03/20/2012 09:32 am ET Updated May 20, 2012

Reflections on Panjwai

In the aftermath of the Panjwai killings in Afghanistan, I am reminded of my time there in 2004. War is by no means a clean business, and much less so in modern counterinsurgency warfare. Insurgents hide amongst the civilian population, and as a result, civilians tend to suffer the heaviest burden of war. Watching now from the safety of home, it's incredibly difficult to make sense of the alleged incident in Panjwai. And reading the comments section in many news articles such as CNN and the New York Times, it is disheartening to see the callousness of some and the lengths some are going to try to justify something unjustifiable. Additionally, many seem to miss an important aspect of this incident: the mental health of our troops and the system that was meant to keep those unfit for deployment out of these rotations.

I remember meeting many Afghans, talking to them, breaking naan (bread) with them and working with them in Panjwai and elsewhere in Afghanistan. To say, "Who cares? They killed our people in America" or "They killed our troops" or any other variation of these comments are reactionary and more than a bit jingoist. I would like to ask: Who are "they?" Not all the Afghans belong to or support the Taliban or al Qaeda. None of them participated in the 9/11 attacks. In fact, there is a difference between the Taliban and al Qaeda. Such comments are a manifestation of an oversimplified view of Afghanistan and it is not fair judgment.

It is not fair to justify the killing of innocent civilians because they practice the same religion as al Qaeda, it is not fair to judge all the people in Afghanistan for the actions of insurgents, nor is it fair to judge all Muslims by the actions of some. By the same rationale, it is not fair to judge the hard work and integrity of U.S. and NATO forces in Afghanistan for the actions of one soldier. By and large, coalition forces in Afghanistan try to do the right thing and work hard to engage the local communities in an extraordinarily complex environment. I know my colleagues and I did the best we could when we were there. There were times when we suspected the very people we greeted with "Zengay" ("Hello") during the day might have had sympathies with the Taliban, but we carried on with common courtesy and tried to win their "hearts and minds." An incident like the one in Panjwai does much to damage the work done by the rest of the coalition forces. The future of the mission in Afghanistan is uncertain and ultimately not up to the U.S. alone, but there is something that the U.S. and its military can do better.

According to the information available, this was the alleged killer's fourth deployment. Supporting the troops does not mean blindly supporting all actions taken by our service members. I got the opposite impression while reading through the U.S. Army's Facebook page where the U.S. Army apologized for the killings. If a service member does something that is wrong, while it is not fair, it does reflect on the nation as a whole, and an apology and investigation is warranted. Otherwise, our judgment on right and wrong as a society comes into question. An apology is not a sign of weakness; it is a sign of accountability and responsibility.
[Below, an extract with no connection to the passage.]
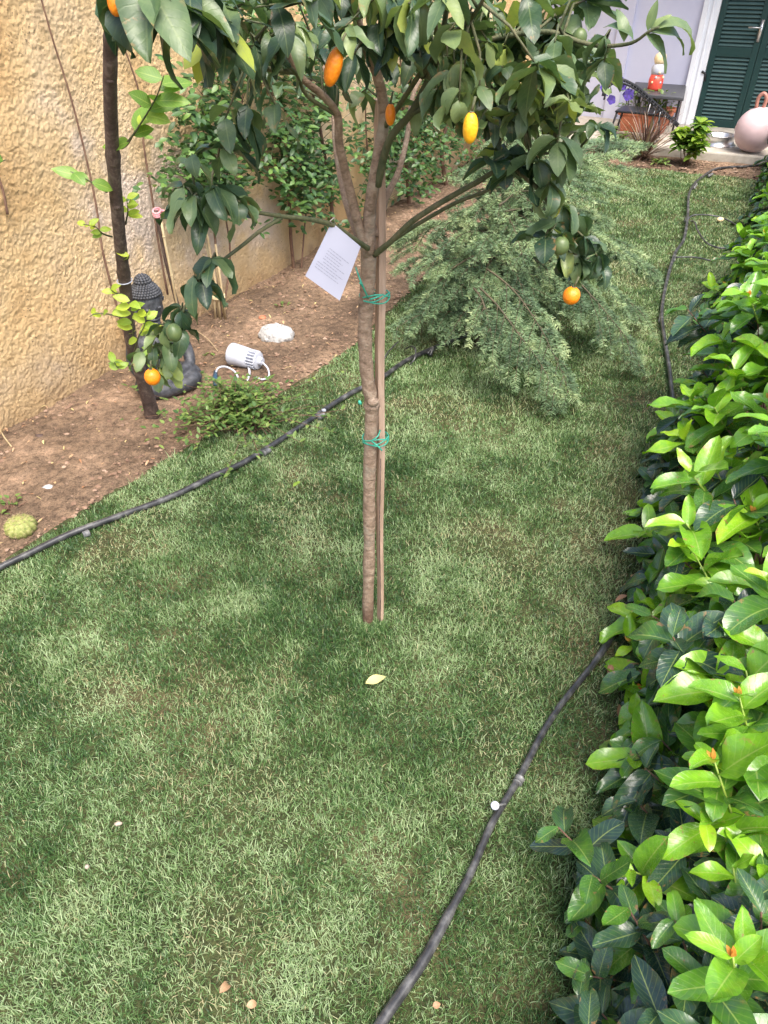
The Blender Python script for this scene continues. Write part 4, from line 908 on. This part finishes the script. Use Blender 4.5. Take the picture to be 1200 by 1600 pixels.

Instead, if you want to support the troops ask the right questions: What was his mental state when he allegedly killed those civilians? If he was under mental distress, why was he not removed from the battlefield? Were there signs before the deployment? What is the military doing to take soldiers out deployment rotations if they show such signs? What is the military culture regarding soldiers' mental health help? Is there a stigma? If so, what is the military doing to change it? What kind of mental health assistance are they getting after they leave the service?

Such questions are not meant to weaken our nation's military. They are meant to improve the quality of life of those who fight and have fought for our nation. Those questions should be asked of our policymakers and military leaders, because it is a matter of military readiness. These questions are meant to strengthen our nation's military because such incidents do affect the mission, as we're seeing now in Afghanistan. I believe we can do better, and that we need to do better.